Pontiak – Sea Voids

January 01, 1970

(Thrill Jockey)

 

www.thrilljockey.com

 

If and when the Carney brothers ever slow down to look back
and contemplate the road behind them, they’ll see their tenure kicked off with a
dizzying and largely impressive burst of creativity – but Sea Voids won’t be at the top of the list. Van, Jennings and Lain
Carney, three brothers from the Blue Ridge Mountains, convened Pontiak in 2005,
and since then have released three full-lengths, two EPs, and a split John Cale
tribute with like-minded label-mates Arbouretum; with their latest, they’ve
released about three albums of material in a little over a one-year span.
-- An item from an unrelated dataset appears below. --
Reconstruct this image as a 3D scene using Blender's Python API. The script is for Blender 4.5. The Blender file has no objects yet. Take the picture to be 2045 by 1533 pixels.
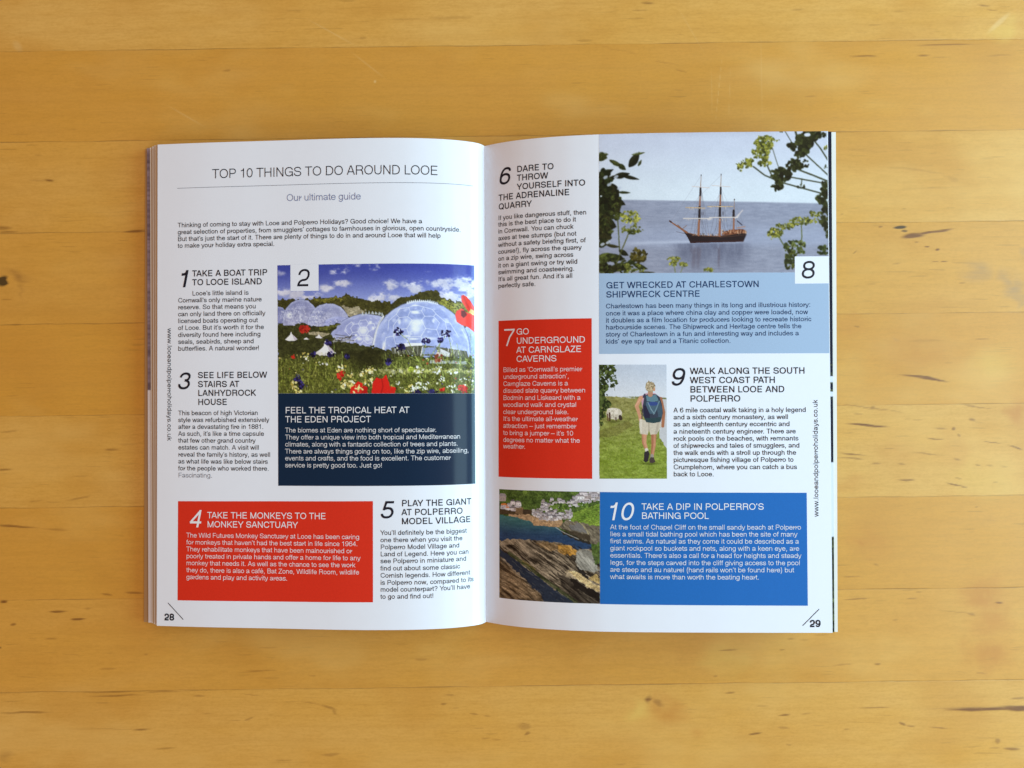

Pontiak
wrote, recorded and mixed Sea Voids in eight evening sessions over the course of three weeks, and while the no
bullshit/few-takes approach has resulted in (heavy) rock-solid material before,
too many of these eight tracks feel like sketches rather than fully fleshed out
ideas.

 

Pontiak’s strength is their ability to take simple ideas – usually
in the form of straightforward riffs – and inject enough nuances from a
grab-bag of influences like psychedelia, free form, and metal to transform them
from run-of-the-mill stoner rock into an appealing and usually unpredictable
hybrid. That still happens here, with the early-Sabbath sludge of “Suzerain”
morphing into balls-out Shellac riffage and cymbal-mashing madness, or the
lumbering riff of “Shot in the Arm” taking on an almost Friends of Dean
Martinez-like desert noir foreshadowing.  “The Spiritual Nurse” takes recent Earth into
double-time metronome land, and the choogling “World Wide Prince” also works,
the thumping bass and fuzzbox/delay acid-tripping into Ummagumma-era Floyd territory (Van sounds like a young David
Gilmour, too). But with a simple (though not simplistic) approach, it’s just as
easy to sound half-baked, and that’s what “Life and Coral,” “It’s the Life” and
the title track sound like. The latter is a messy, six-minute studio-noodle
where the guitar effects have carjacked the song, and the other two are
acoustic guitar tracks that read like demos. None of it’s off-putting, but the
Carneys have set the bar pretty high over the previous year. One slightly less
impressive release shouldn’t hurt their legacy and, besides, they’re already in
the studio again working on an early 2010 release.